■ Work to do
Copy exactly, and only, the lines below from the first through the one containing "from pxr import", both included; pictures are omitted.

■ Recorded data
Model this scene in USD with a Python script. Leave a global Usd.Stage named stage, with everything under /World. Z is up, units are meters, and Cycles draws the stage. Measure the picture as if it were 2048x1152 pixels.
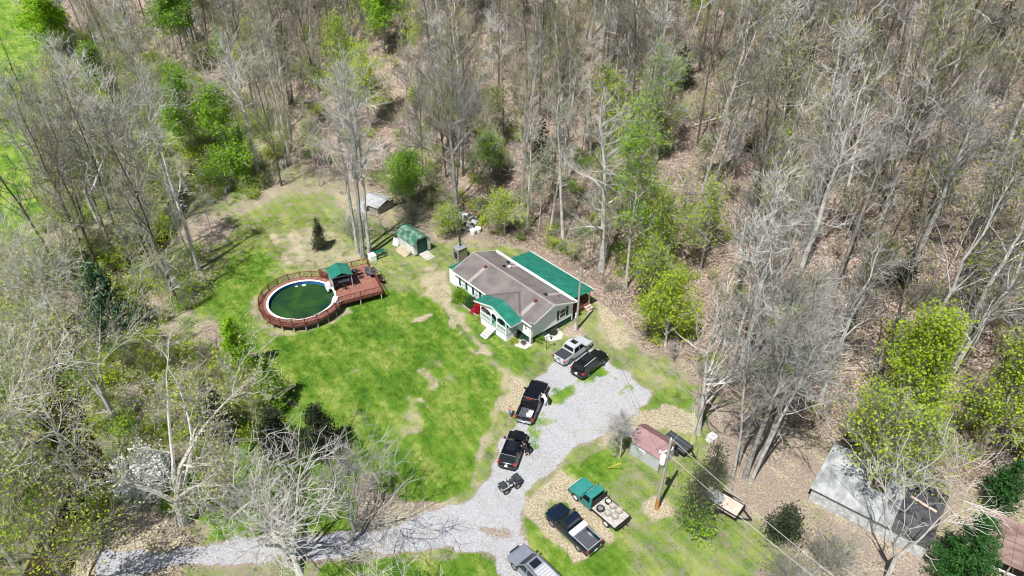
import math, re, numpy as np, trimesh, usdkit, shapely, shapely.affinity, meshkit
from shapely.geometry import Polygon, LineString, Point
from manifold3d import Manifold, CrossSection
from pxr import Usd, UsdGeom, UsdLux, UsdShade, Gf, Sdf, Vt

# ------------------------------------------------------------------ camera, sky, sun, exposure
stage = Usd.Stage.CreateInMemory()
UsdGeom.SetStageUpAxis(stage, 'Z'); UsdGeom.SetStageMetersPerUnit(stage, 1.0)
stage.SetDefaultPrim(UsdGeom.Xform.Define(stage, '/World').GetPrim())
FOC, PITCH, CAMH = 1400.0, math.radians(35.4), 53.0          # focal length in the photograph's pixels, tilt, flying height
cam = UsdGeom.Camera.Define(stage, '/World/drone_camera')
cam.CreateHorizontalApertureAttr(36.0); cam.CreateFocalLengthAttr(36.0 * FOC / 2048)
cam.CreateClippingRangeAttr((1.0, 3000.0)); cam.CreateExposureAttr(0.56)
cam.AddTranslateOp().Set((0, 0, CAMH)); cam.AddRotateXOp().Set(90 - math.degrees(PITCH))
SUN_EL, SHADOW_AZ = math.radians(61.0), math.radians(31.0)   # shadows run away from the camera and to the right
SUN_AZ = SHADOW_AZ + math.pi
sky = UsdLux.DomeLight.Define(stage, '/World/sky')
mk = usdkit.material(stage, '/World/Looks/sky', {
    's': ('sky_texture', {'sky_type': 'single_scattering', 'sun_disc': False, 'sun_elevation': SUN_EL, 'sun_rotation': SUN_AZ % (2 * math.pi)}),
    'b': ('background_shader', {'strength': 0.06})}, [('s.color', 'b.color')], surface='b.background')
UsdShade.MaterialBindingAPI.Apply(sky.GetPrim()).Bind(mk)
sun = UsdLux.DistantLight.Define(stage, '/World/sun')
sun.CreateNormalizeAttr(True); sun.CreateIntensityAttr(1.2); sun.CreateAngleAttr(0.5); sun.CreateColorAttr(Gf.Vec3f(1.0, 0.975, 0.93))
sun.AddRotateXYZOp().Set((90 - math.degrees(SUN_EL), 0, 180 - math.degrees(SUN_AZ)))

# ------------------------------------------------------------------ helpers
PI = math.pi
Rn = lambda s: np.random.default_rng(s)
used = {}
def numbered(parent, name):
    k = (parent, name); n = used.get(k, 0); used[k] = n + 1
    return name if n == 0 else f'{name}_{n:03d}'
def _path(x): return '/World' if x is None else str(x.GetPath())
def tag(p, label=None, cat=None, group=None, kind=None):
    for k, v in (('label', label), ('category', cat), ('group', group), ('kind', kind)):
        if v: p.SetCustomDataByKey(k, v)
    return p
def set_xf(p, loc=(0, 0, 0), rot=(0, 0, 0), sc=None):
    x = UsdGeom.Xformable(p); x.ClearXformOpOrder()
    x.AddTranslateOp().Set(Gf.Vec3d(*map(float, loc))); x.AddRotateXYZOp().Set(Gf.Vec3f(*map(float, rot)))
    x.AddScaleOp().Set(Gf.Vec3f(*map(float, sc if sc is not None else (1, 1, 1))))
def thing(name, label, cat, loc=(0, 0, 0), rotz=0.0, group=None, sc=None, tilt=(0, 0)):
    p = UsdGeom.Xform.Define(stage, '/World/' + numbered('/World', name)).GetPrim()
    set_xf(p, loc, (tilt[0], tilt[1], rotz), sc)
    return tag(p, label, cat, group)
def dup(root, label, loc, rotz=0.0, sc=None, group=None, tilt=(0, 0)):
    base = re.sub(r'_\d{3}$', '', root.GetName()); was = root.GetCustomData()
    r = thing(base, label, was['category'], loc, rotz, group or was.get('group'), sc, tilt)
    r.GetReferences().AddInternalReference(root.GetPath()); r.SetInstanceable(True)
    return r
def obj(name, mesh, m, parent=None, smooth=False, label=None, cat=None, kind=None, group=None, prim=None):
    pp = _path(parent)
    path = pp + '/' + numbered(pp, name)
    me = usdkit.mesh(stage, path, mesh.get() if isinstance(mesh, MB) else mesh, m, smooth)
    for k, v in (prim or {}).items():
        UsdGeom.PrimvarsAPI(me).CreatePrimvar(k, Sdf.ValueTypeNames.Color3fArray, 'vertex').Set(Vt.Vec3fArray.FromNumpy(np.asarray(v, np.float32)))
    return tag(me.GetPrim(), label, cat, group, kind)

def polytubes(P, R, sides, cap=False):
    P = np.asarray(P, float); R = np.broadcast_to(np.asarray(R, float), P.shape[:2])
    N, K = P.shape[:2]
    T = np.gradient(P, axis=1); T /= np.linalg.norm(T, axis=2, keepdims=True) + 1e-9
    ref = np.where(np.abs(T[..., 2:]) < 0.9, [0, 0, 1.0], [1.0, 0, 0])
    A = np.cross(T, ref); A /= np.linalg.norm(A, axis=2, keepdims=True) + 1e-9
    B = np.cross(T, A); a = np.arange(sides) * 2 * PI / sides
    V = P[:, :, None] + R[:, :, None, None] * (np.cos(a)[:, None] * A[:, :, None] + np.sin(a)[:, None] * B[:, :, None])
    n, i, j = np.meshgrid(np.arange(N), np.arange(K - 1), np.arange(sides), indexing='ij')
    b = n * K * sides; j2 = (j + 1) % sides
    q = np.stack([b + i * sides + j, b + i * sides + j2, b + (i + 1) * sides + j2, b + (i + 1) * sides + j], -1).reshape(-1, 4)
    F = np.vstack([q[:, [0, 2, 1]], q[:, [0, 3, 2]]])
    return V.reshape(-1, 3), F
def spikes(P0, P1, r):
    """Twigs: three-sided points from P0 to P1."""
    N = len(P0); T = P1 - P0; T = T / (np.linalg.norm(T, axis=1, keepdims=True) + 1e-9)
    ref = np.where(np.abs(T[:, 2:]) < 0.9, [0, 0, 1.0], [1.0, 0, 0]); A = np.cross(T, ref); A /= np.linalg.norm(A, axis=1, keepdims=True) + 1e-9
    B = np.cross(T, A); r = np.broadcast_to(r, (N,))[:, None]
    V = np.stack([P0 + r * A, P0 + r * (-.5 * A + .866 * B), P0 + r * (-.5 * A - .866 * B), P1], 1).reshape(-1, 3)
    k = np.arange(N)[:, None] * 4
    return V, np.vstack([k + [0, 1, 3], k + [1, 2, 3], k + [2, 0, 3]])

class MB:
    """Collects shapes into one mesh."""
    def __init__(s): s.v, s.f, s.n = [], [], 0
    def add(s, v, f):
        v = np.asarray(v, float); f = np.asarray(f, int)
        if f.shape[1] == 4: f = np.vstack([f[:, [0, 1, 2]], f[:, [0, 2, 3]]])
        s.v.append(v); s.f.append(f + s.n); s.n += len(v); return s
    def tm(s, m): return s.add(*meshkit.arrays(m)[:2])
    def box(s, x0, x1, y0, y1, z0, z1):
        v = np.array([[x, y, z] for x in (x0, x1) for y in (y0, y1) for z in (z0, z1)])
        return s.add(v, [[0, 1, 3, 2], [4, 6, 7, 5], [0, 4, 5, 1], [2, 3, 7, 6], [0, 2, 6, 4], [1, 5, 7, 3]])
    def bar(s, p0, p1, w, h=None, up=(0, 0, 1)):
        """A rectangular bar from p0 to p1, w wide and h high."""
        p0, p1 = np.asarray(p0, float), np.asarray(p1, float); h = h or w
        t = p1 - p0; t /= np.linalg.norm(t); up = np.asarray(up, float)
        if abs(t @ up) > .98: up = np.array([1.0, 0, 0])
        a = np.cross(t, up); a /= np.linalg.norm(a); b = np.cross(a, t)
        v = np.array([p + i * a * w / 2 + j * b * h / 2 for p in (p0, p1) for i, j in ((-1, -1), (1, -1), (1, 1), (-1, 1))])
        return s.add(v, [[3, 2, 1, 0], [4, 5, 6, 7], [0, 1, 5, 4], [1, 2, 6, 5], [2, 3, 7, 6], [3, 0, 4, 7]])
    def tube(s, pts, r, sides=6):
        P = np.asarray(pts, float)[None]; v, f = polytubes(P, r, sides); s.add(v, f)
        K = P.shape[1]
        for k, flip in ((0, 1), (K - 1, -1)):
            c = [[k * sides, k * sides + (i + 1 if flip == 1 else i), k * sides + (i if flip == 1 else i + 1)] for i in range(1, sides - 1)]
            s.f.append(np.array(c) + s.n - len(v))
        return s
    def cyl(s, c, r, h, n=16, r2=None):
        """An upright cylinder or cone standing on c."""
        r2 = r if r2 is None else r2; a = np.arange(n) * 2 * PI / n; c = np.asarray(c, float)
        ring = np.stack([np.cos(a), np.sin(a), 0 * a], 1)
        v = np.vstack([c + ring * r, c + [0, 0, h] + ring * r2, [c], [c + [0, 0, h]]]); i = np.arange(n); j = (i + 1) % n
        return s.add(v, np.vstack([np.stack([i, j, n + j], 1), np.stack([i, n + j, n + i], 1), np.stack([j, i, 0 * i + 2 * n], 1), np.stack([n + i, n + j, 0 * i + 2 * n + 1], 1)]))
    def ext(s, poly, z0, z1):
        return s.tm(trimesh.creation.extrude_polygon(Polygon(poly) if not hasattr(poly, 'area') else poly, z1 - z0, engine='earcut').apply_translation([0, 0, z0]))
    def slab(s, quad, th):
        """A flat slab: four corners (counter-clockwise seen from above) and a thickness downwards along the normal."""
        q = np.asarray(quad, float); n = np.cross(q[1] - q[0], q[2] - q[0]); n /= np.linalg.norm(n)
        v = np.vstack([q, q - n * th]); k = len(q)
        f = [[0, i, i + 1] for i in range(1, k - 1)] + [[k, k + i + 1, k + i] for i in range(1, k - 1)]
        for i in range(k): j = (i + 1) % k; f += [[i, k + i, k + j], [i, k + j, j]]
        return s.add(v, f)
    def ball(s, c, r, sub=1, sc=(1, 1, 1)):
        m = trimesh.creation.icosphere(sub, 1.0); return s.add(m.vertices * np.asarray(sc) * r + np.asarray(c), m.faces)
    def get(s): return np.vstack(s.v), np.vstack(s.f)

# ------------------------------------------------------------------ materials
def simple(name, c1, c2=None, scale=4.0, rough=.6, bump=0.0, bscale=None, metal=0.0, coat=0.0, spec=.4, vary=0.0, detail=4.0, stretch=None, lo=.3, hi=.7):
    """A surface whose colour wanders between c1 and c2; vary shifts the brightness from object to object."""
    c2 = c2 or c1
    n = {'tc': ('texture_coordinate', {}), 'mp': ('mapping', {'scale': stretch or (1, 1, 1)}), 'n': ('noise_texture', {'scale': scale, 'detail': detail, 'roughness': .6}),
         'r': ('rgb_ramp', {'ramp': [(lo, c1), (hi, c2)]}), 'p': ('principled_bsdf', {'roughness': rough, 'metallic': metal, 'coat_weight': coat, 'specular_ior_level': spec})}
    l = [('tc.object', 'mp.vector'), ('mp.vector', 'n.vector'), ('n.fac', 'r.fac')]
    out = 'r.color'
    if vary:
        n['oi'] = ('object_info', {}); n['mr'] = ('map_range', {'from_min': 0.0, 'from_max': 1.0, 'to_min': 1 - vary, 'to_max': 1 + vary})
        n['hs'] = ('hsv', {'hue': .5, 'saturation': 1.0, 'fac': 1.0}); l += [('oi.random', 'mr.value'), ('mr.result', 'hs.value'), ('r.color', 'hs.color')]; out = 'hs.color'
    l.append((out, 'p.base_color'))
    if bump:
        n['n2'] = ('noise_texture', {'scale': bscale or scale * 4, 'detail': 3.0}); n['b'] = ('bump', {'strength': 1.0, 'distance': bump})
        l += [('mp.vector', 'n2.vector'), ('n2.fac', 'b.height'), ('b.normal', 'p.normal')]
    return usdkit.material(stage, '/World/Looks/' + name, n, l, surface='p.BSDF')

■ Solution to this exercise
Model this scene in USD with a Python script. Leave a global Usd.Stage named stage, with everything under /World. Z is up, units are meters, and Cycles draws the stage. Measure the picture as if it were 2048x1152 pixels.
import math, re, numpy as np, trimesh, usdkit, shapely, shapely.affinity, meshkit
from shapely.geometry import Polygon, LineString, Point
from manifold3d import Manifold, CrossSection
from pxr import Usd, UsdGeom, UsdLux, UsdShade, Gf, Sdf, Vt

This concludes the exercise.